- What you need to do: Skip any picture you find and retype all the remaining lines exactly.

####################

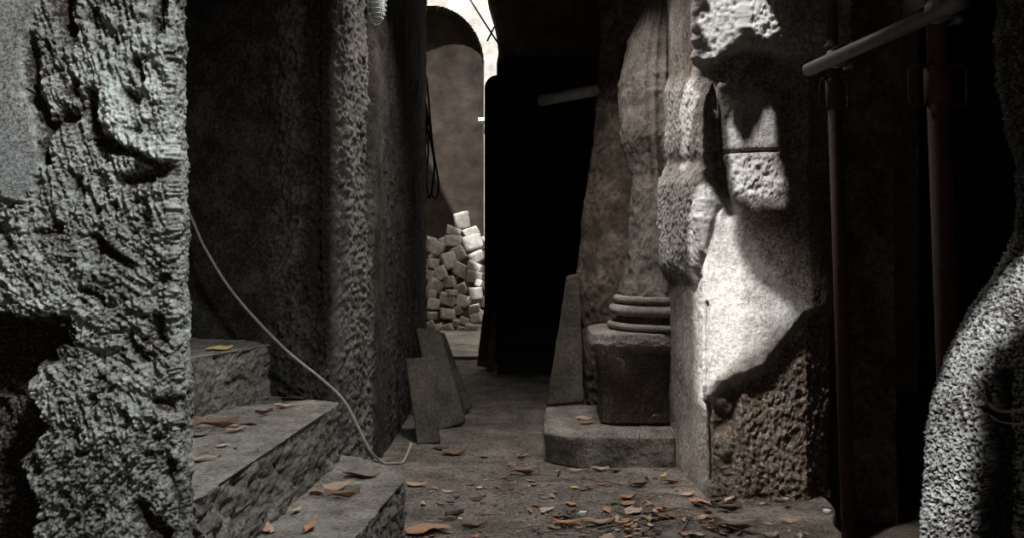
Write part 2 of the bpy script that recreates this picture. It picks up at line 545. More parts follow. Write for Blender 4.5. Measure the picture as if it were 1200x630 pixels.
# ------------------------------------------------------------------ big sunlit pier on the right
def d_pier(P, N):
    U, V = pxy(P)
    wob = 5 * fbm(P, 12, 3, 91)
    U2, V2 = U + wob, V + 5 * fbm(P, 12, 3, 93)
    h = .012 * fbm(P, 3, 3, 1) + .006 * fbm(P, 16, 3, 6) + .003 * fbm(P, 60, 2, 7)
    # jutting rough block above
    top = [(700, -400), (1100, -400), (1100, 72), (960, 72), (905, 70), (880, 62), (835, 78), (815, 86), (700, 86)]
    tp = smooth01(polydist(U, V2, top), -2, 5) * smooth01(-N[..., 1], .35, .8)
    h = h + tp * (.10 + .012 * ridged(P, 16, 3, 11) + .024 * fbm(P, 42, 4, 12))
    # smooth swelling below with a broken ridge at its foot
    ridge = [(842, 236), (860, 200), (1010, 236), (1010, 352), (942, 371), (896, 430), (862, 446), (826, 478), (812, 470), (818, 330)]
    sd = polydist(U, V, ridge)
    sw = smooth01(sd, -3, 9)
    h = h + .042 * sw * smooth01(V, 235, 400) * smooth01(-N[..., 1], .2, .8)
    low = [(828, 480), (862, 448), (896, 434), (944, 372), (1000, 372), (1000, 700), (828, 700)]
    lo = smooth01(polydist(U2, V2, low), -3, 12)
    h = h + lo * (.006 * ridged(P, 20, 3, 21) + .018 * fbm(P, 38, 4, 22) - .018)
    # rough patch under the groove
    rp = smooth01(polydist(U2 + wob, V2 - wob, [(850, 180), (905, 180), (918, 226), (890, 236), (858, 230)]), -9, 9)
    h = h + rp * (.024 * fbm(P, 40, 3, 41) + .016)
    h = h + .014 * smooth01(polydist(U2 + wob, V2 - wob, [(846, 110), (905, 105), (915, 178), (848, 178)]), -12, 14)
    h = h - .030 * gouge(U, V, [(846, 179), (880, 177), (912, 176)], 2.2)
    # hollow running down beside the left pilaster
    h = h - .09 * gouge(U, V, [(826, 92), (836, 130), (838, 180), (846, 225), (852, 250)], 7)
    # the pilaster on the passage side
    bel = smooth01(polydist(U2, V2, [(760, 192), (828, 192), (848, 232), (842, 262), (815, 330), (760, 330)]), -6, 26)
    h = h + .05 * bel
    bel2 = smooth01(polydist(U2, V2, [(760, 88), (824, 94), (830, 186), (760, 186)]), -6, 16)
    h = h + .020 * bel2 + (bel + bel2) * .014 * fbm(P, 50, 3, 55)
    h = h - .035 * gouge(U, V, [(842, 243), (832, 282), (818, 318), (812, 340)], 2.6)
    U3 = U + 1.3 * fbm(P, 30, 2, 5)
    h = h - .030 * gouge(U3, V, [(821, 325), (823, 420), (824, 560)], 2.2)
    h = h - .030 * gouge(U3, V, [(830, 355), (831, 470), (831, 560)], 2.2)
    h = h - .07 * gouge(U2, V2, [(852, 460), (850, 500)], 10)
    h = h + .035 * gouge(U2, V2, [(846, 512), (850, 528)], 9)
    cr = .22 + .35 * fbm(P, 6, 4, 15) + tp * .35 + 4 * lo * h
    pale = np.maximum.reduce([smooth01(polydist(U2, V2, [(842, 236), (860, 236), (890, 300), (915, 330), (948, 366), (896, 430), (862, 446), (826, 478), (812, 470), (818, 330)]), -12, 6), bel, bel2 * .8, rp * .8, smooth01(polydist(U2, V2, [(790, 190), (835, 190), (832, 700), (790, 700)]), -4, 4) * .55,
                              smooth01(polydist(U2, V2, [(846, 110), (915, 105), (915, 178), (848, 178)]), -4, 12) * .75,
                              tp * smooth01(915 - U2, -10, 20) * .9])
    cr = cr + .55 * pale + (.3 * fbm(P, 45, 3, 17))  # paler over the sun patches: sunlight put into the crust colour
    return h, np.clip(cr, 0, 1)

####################

- Task response:
Write part 2 of the bpy script that recreates this picture. It picks up at line 545. More parts follow. Write for Blender 4.5. Measure the picture as if it were 1200x630 pixels.
# ------------------------------------------------------------------ big sunlit pier on the right
def d_pier(P, N):
    U, V = pxy(P)
    wob = 5 * fbm(P, 12, 3, 91)
    U2, V2 = U + wob, V + 5 * fbm(P, 12, 3, 93)
    h = .012 * fbm(P, 3, 3, 1) + .006 * fbm(P, 16, 3, 6) + .003 * fbm(P, 60, 2, 7)
    # jutting rough block above
    top = [(700, -400), (1100, -400), (1100, 72), (960, 72), (905, 70), (880, 62), (835, 78), (815, 86), (700, 86)]
    tp = smooth01(polydist(U, V2, top), -2, 5) * smooth01(-N[..., 1], .35, .8)
    h = h + tp * (.10 + .012 * ridged(P, 16, 3, 11) + .024 * fbm(P, 42, 4, 12))
    # smooth swelling below with a broken ridge at its foot
    ridge = [(842, 236), (860, 200), (1010, 236), (1010, 352), (942, 371), (896, 430), (862, 446), (826, 478), (812, 470), (818, 330)]
    sd = polydist(U, V, ridge)
    sw = smooth01(sd, -3, 9)
    h = h + .042 * sw * smooth01(V, 235, 400) * smooth01(-N[..., 1], .2, .8)
    low = [(828, 480), (862, 448), (896, 434), (944, 372), (1000, 372), (1000, 700), (828, 700)]
    lo = smooth01(polydist(U2, V2, low), -3, 12)
    h = h + lo * (.006 * ridged(P, 20, 3, 21) + .018 * fbm(P, 38, 4, 22) - .018)
    # rough patch under the groove
    rp = smooth01(polydist(U2 + wob, V2 - wob, [(850, 180), (905, 180), (918, 226), (890, 236), (858, 230)]), -9, 9)
    h = h + rp * (.024 * fbm(P, 40, 3, 41) + .016)
    h = h + .014 * smooth01(polydist(U2 + wob, V2 - wob, [(846, 110), (905, 105), (915, 178), (848, 178)]), -12, 14)
    h = h - .030 * gouge(U, V, [(846, 179), (880, 177), (912, 176)], 2.2)
    # hollow running down beside the left pilaster
    h = h - .09 * gouge(U, V, [(826, 92), (836, 130), (838, 180), (846, 225), (852, 250)], 7)
    # the pilaster on the passage side
    bel = smooth01(polydist(U2, V2, [(760, 192), (828, 192), (848, 232), (842, 262), (815, 330), (760, 330)]), -6, 26)
    h = h + .05 * bel
    bel2 = smooth01(polydist(U2, V2, [(760, 88), (824, 94), (830, 186), (760, 186)]), -6, 16)
    h = h + .020 * bel2 + (bel + bel2) * .014 * fbm(P, 50, 3, 55)
    h = h - .035 * gouge(U, V, [(842, 243), (832, 282), (818, 318), (812, 340)], 2.6)
    U3 = U + 1.3 * fbm(P, 30, 2, 5)
    h = h - .030 * gouge(U3, V, [(821, 325), (823, 420), (824, 560)], 2.2)
    h = h - .030 * gouge(U3, V, [(830, 355), (831, 470), (831, 560)], 2.2)
    h = h - .07 * gouge(U2, V2, [(852, 460), (850, 500)], 10)
    h = h + .035 * gouge(U2, V2, [(846, 512), (850, 528)], 9)
    cr = .22 + .35 * fbm(P, 6, 4, 15) + tp * .35 + 4 * lo * h
    pale = np.maximum.reduce([smooth01(polydist(U2, V2, [(842, 236), (860, 236), (890, 300), (915, 330), (948, 366), (896, 430), (862, 446), (826, 478), (812, 470), (818, 330)]), -12, 6), bel, bel2 * .8, rp * .8, smooth01(polydist(U2, V2, [(790, 190), (835, 190), (832, 700), (790, 700)]), -4, 4) * .55,
                              smooth01(polydist(U2, V2, [(846, 110), (915, 105), (915, 178), (848, 178)]), -4, 12) * .75,
                              tp * smooth01(915 - U2, -10, 20) * .9])
    cr = cr + .55 * pale + (.3 * fbm(P, 45, 3, 17))  # paler over the sun patches: sunlight put into the crust colour
    return h, np.clip(cr, 0, 1)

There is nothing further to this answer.